Hold off on that next minimum wage hike, urged David Neumark, a professor of economics at the University of California, Irvine, in an opinion piece in today’s Wall Street Journal.
The federal minimum wage is scheduled to increase to $7.25 per hour in July, from the current rate of $6.55. It’s the last in a three-step increase in the minimum wage rate enacted under the Fair Minimum Wage Act of 2007, a happier time — economically speaking — when the nation’s unemployment rate stood at a modest 4.5%. The 2007 rate hike, the first in ten years, broke the longest stretch without an increase since the Fair Labor Standards Act (FLSA) was passed in 1938. But now, "with the aggregate unemployment rate at 9.4%, the teen unemployment rate exceeding 22%, and the unemployment rate for black teens nearing 40%, next month's increase seems like the worst timing possible," Neumark wrote. He warns that the 11% minimum wage increase will lead to the loss of an additional 300,000 jobs among teens and young adults — "on top of the continuing job losses the recession is likely to throw our way."
"Minimum wages, like most public policies, confront us with trade-offs," Neumark notes. "An employed, low-skilled worker who keeps his job earns a slightly higher wage. But a worker who loses his job, or a labor-market entrant or unemployed worker who cannot find a new job, pays a much higher cost."
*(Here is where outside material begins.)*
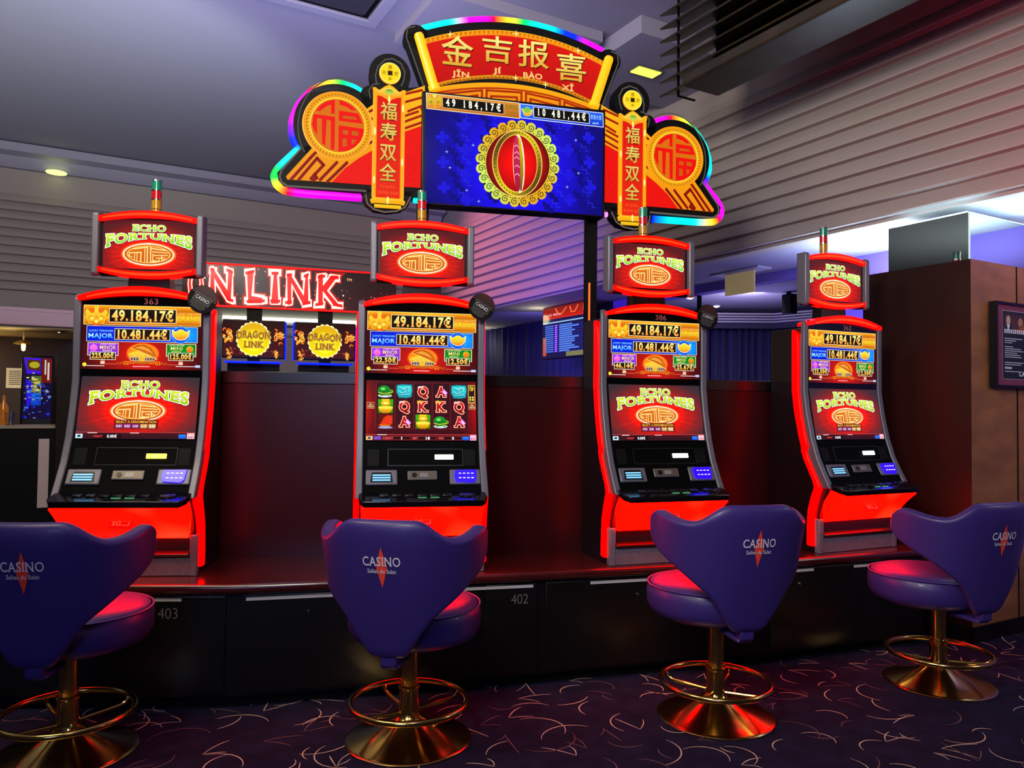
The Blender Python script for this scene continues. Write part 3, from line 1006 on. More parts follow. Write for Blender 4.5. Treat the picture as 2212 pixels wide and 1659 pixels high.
    cv.text('MINI', 1570, 776, 1780, 834, (255, 240, 170), 3, .004, True, outline=((0, 70, 10), .025), col2=(220, 220, 90))
    cv.text('BONUS', 1596, 848, 1752, 874, (220, 220, 130), 3, .015, True)
    cv.ell(1900, 815, 66, 66, (10, 170, 40), 3)
    cv.ell(1900, 818, 58, 56, (255, 170, 30), 4, col2=(230, 80, 10))
    cv.poly([(1888, 778), (1912, 790), (1936, 772), (1914, 806)], (30, 110, 10), 5)
    cv.rect(1536, 882, 1964, 1020, (235, 225, 200), 3)
    cv.rect(1546, 891, 1954, 1011, (22, 12, 10), 4)
    cv.text(mini, 1564, 906, 1934, 992, GOLD1, 5, .035, True, col2=GOLD2)
    # treasure bowl
    cv.ell(1100, 905, 282, 190, (236, 60, 10), 1)
    cv.ell(1100, 900, 262, 172, (250, 130, 20), 2)
    cv.ell(1098, 930, 240, 165, (226, 140, 30), 3, a0=0, a1=180, col2=(180, 80, 10))
    cv.ell(1090, 925, 232, 66, (250, 210, 40), 4, col2=(236, 160, 20))
    for k in range(14):
        cv.ell(920 + 25 * k, 905 + 18 * (k % 3), 24, 16, (255, 228, 90), 5)
        cv.ring(920 + 25 * k, 905 + 18 * (k % 3), 24, 16, 4, (190, 110, 10), 6)
    cv.poly([(905, 812), (1000, 760), (1120, 748), (1240, 800), (1320, 900), (1348, 1010), (1230, 940), (1060, 865)], (176, 74, 14), 7, (206, 110, 24))
    cv.poly([(960, 800), (1090, 770), (1200, 815), (1280, 905), (1150, 850)], (230, 150, 50), 8)
    cv.line([(905, 812), (1060, 865), (1230, 940), (1348, 1010)], 12, (250, 200, 80), 9)
    cv.poly([(870, 965), (1330, 965), (1300, 1035), (900, 1035)], (190, 170, 140), 7)
    for k in range(9):
        cv.rect(905 + 46 * k, 980, 935 + 46 * k, 1022, (90, 50, 60), 8)
    cv.ell(1096, 1000, 50, 44, (250, 200, 50), 9)
    cv.ring(1096, 1000, 30, 26, 8, (180, 90, 10), 10)
    # fret line and small print along the bottom
    for sx in (-1, 1):
        c_ = 1092
        cv.line([(c_ + sx * 130, 1078), (c_ + sx * 200, 1078), (c_ + sx * 200, 1048), (c_ + sx * 300, 1048), (c_ + sx * 300, 1096), (c_ + sx * 230, 1096), (c_ + sx * 230, 1074), (c_ + sx * 270, 1074)], 9, (240, 170, 30), 4)
        cv.line([(c_ + sx * 320, 1096), (c_ + sx * 320, 1064), (c_ + sx * 360, 1064), (c_ + sx * 360, 1090), (c_ + sx * 400, 1090), (c_ + sx * 400, 1066), (c_ + sx * 420, 1066)], 7, (210, 130, 20), 4)
        cv.line([(c_ + sx * 430, 1094), (c_ + sx * 610, 1094)], 14, (214, 80, 60), 4)
    cv.line([(165, 1128), (455, 1128)], 10, (255, 236, 230), 4)
    cv.line([(940, 1132), (1215, 1132)], 12, (255, 190, 190), 4)
    cv.line([(1670, 1122), (1985, 1122)], 10, (255, 240, 240), 4)
    cv.ell(125, 1108, 34, 34, (250, 226, 60), 4)
    cv.rect(1996, 1096, 2085, 1138, (190, 200, 255), 4)
    for x in (428, 1750):
        cv.rect(x - 36, 1046, x + 36, 1096, (250, 200, 170), 4)
        cv.line([(x - 30, 1032), (x + 30, 1032)], 10, (220, 150, 80), 4)
    return cv


def echo_art(cv, cx, yE0, yE1, wE, xF0, xF1, yT, hM, hS, oc, orx, ory, green):
    """Title lettering and oval emblem shared by the small top screens and the lower screens."""
    for k in range(26):
        a = 2 * pi * k / 26 + .1
        r1, r2 = orx * 1.15, orx * (1.9 + .5 * sin(k * 2.4))
        bx, by = cv.b[0] + 6, cv.b[1] + 6
        r2 = min(r2, (min(cx - cv.b[0], cv.b[2] - cx) - 8) / (abs(cos(a)) + 1e-6), (((oc - cv.b[1]) if sin(a) < 0 else (cv.b[3] - (60 if orx > 190 else 8) - oc)) - 4) / (.62 * abs(sin(a)) + 1e-6))
        if r2 < r1:
            continue
        cv.poly([(cx + r1 * cos(a - .02), oc + r1 * .55 * sin(a - .02)), (cx + r2 * cos(a), oc + r2 * .62 * sin(a)), (cx + r1 * cos(a + .02), oc + r1 * .55 * sin(a + .02))], (235, 40, 24), 1)
    g1, g2 = green
    cv.text('ECHO', cx - wE / 2, yE0, cx + wE / 2, yE1, g1, 4, .03, True, outline=[((90, 20, 40), .085), ((250, 250, 215), .05)], col2=g2)

    def arch(px, t):
        u = (px - cx) / ((xF1 - xF0) / 2)
        k = abs(u) ** 1.6
        top = yT + 20 * u * u * (hS / 95)
        return px, top + (1 - t) * (hM + (hS - hM) * k)
    cv.text('FORTUNES', xF0, 0, xF1, 1, g1, 4, .035, True, outline=[((70, 16, 50), .085), ((250, 250, 220), .05)], col2=g2, warp=arch)
    cv.ring(cx, oc, orx * 1.09, ory * 1.13, orx * .12, (255, 120, 30), 2, col2=(255, 60, 20), ty=ory * .16)
    cv.ring(cx, oc, orx * 1.02, ory * 1.03, orx * .055, (255, 252, 225), 4, ty=ory * .1)
    cv.ell(cx, oc, orx * .98, ory * .95, (216, 110, 20), 3, col2=(196, 84, 16))
    cv.ring(cx, oc, orx * .86, ory * .8, orx * .04, (250, 210, 110), 5, ty=ory * .07)
    s_, h_ = orx / 200, ory / 78
    L = lambda p, t=9: cv.line([(cx + x * s_, oc + y * h_) for x, y in p], t * s_, (252, 222, 140), 6)
    L([(-120, -38), (-10, -52), (-10, 52)])
    L([(-30, -40), (-30, 52)], 6)
    L([(-150, -8), (-60, -14), (-62, 52)])
    L([(-90, -10), (-92, 46)], 6)
    L([(-148, -8), (-158, 12), (-130, 20)], 7)
    L([(-108, 0), (-112, 40)], 6)
    L([(16, -54), (16, 50), (60, 54)])
    L([(24, -44), (130, -32)])
    L([(30, -20), (150, -14)], 7)
    L([(34, -4), (34, 44), (84, 46), (84, 30)], 7)
    L([(34, 6), (150, 4)], 7)
    L([(104, 8), (104, 38), (140, 32)], 7)
    L([(60, 24), (130, 22)], 6)
    cv.ell(cx, oc - ory, 16 * s_, 5 * s_, (255, 255, 255), 7)
    cv.poly([(cx - 44 * s_, oc - ory), (cx, oc - ory - 4), (cx + 44 * s_, oc - ory), (cx, oc - ory + 4)], (255, 255, 250), 7)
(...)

It’s a debate that has raged for decades: Does a minimum wage increase boost the wages of our lowest-paid workers, or does it put them out of work? It depends on whom you ask.
Minimum wage hikes increase consumer spending, says the Economic Policy Institute, a nonprofit think tank, citing a study by economists at the Federal Reserve Bank of Chicago. The organization claims the first two increases in July 2007 and July 2008 will have generated an estimated $4.9 billion of spending by July 2009, and that the coming rate hike will bring in another $5.5 billion over the following year. The results demonstrate that an increase in the minimum wage benefits not only low-income workers, but boosts consumer spending and the broader economy as well, the Economic Policy Institute says.
Hogwash, counters the Employment Policies Institute. (The similarly named think tanks have been sparring on the issue for years.) The Employment Policies Institute has long asserted "the time-tested economic consensus" that minimum wage hikes lead to job loss for low-skilled employees. Responding to the most recent study, Kristen Lopez Eastlick, its senior research analyst, said university-conducted economic research "overwhelmingly runs counter" to the Economic Policy Institute’s claims. Various studies continue to affirm that increases in the minimum wage are poorly targeted to benefit low-wage families, as Census Bureau data shows the average family income of minimum wage employees is nearly $45,000 a year.
"In fact, the federal minimum wage hike has priced employees out of the workforce, and based on recent data from the Bureau of Labor Statistics, it’s the low and unskilled workforce — especially minority teens — who are getting hit the hardest."
On the other hand, the Fiscal Policy Institute and Policy Matters Ohio reported a few years ago that, since 1997, states with higher minimum wages have generally performed as well or better economically than states with lower minimums. The findings were consistent, the groups said, with "a growing body of economic research that has called into question the long-held prediction that a higher minimum wage will reduce the number of jobs or the number of hours worked by low-wage workers."
To be sure, when enacted in 1938, the FLSA’s purpose was to grow jobs. The overtime provisions of the Act intended to spread the job wealth by making it costlier for employers to work their current employees more than 40 hours in a workweek. But the legislation also sought to eliminate labor conditions that were seen as detrimental "to the maintenance of the minimum standard of living necessary for health, efficiency, and general well-being of workers." (29 U.S.C. 202(a)). Thus, the minimum wage. There was a floor below which no American worker should be expected to work, Congress reasoned. It is the friction between these two competing goals, perhaps, that has led to the discord we see today.
In the end, Neumark laments: "I do not expect President Obama or congressional Democrats to give up their long-held support for a higher minimum wage." Indeed, the minimum wage hike is likely a done deal. But the battle over its wisdom will rage on.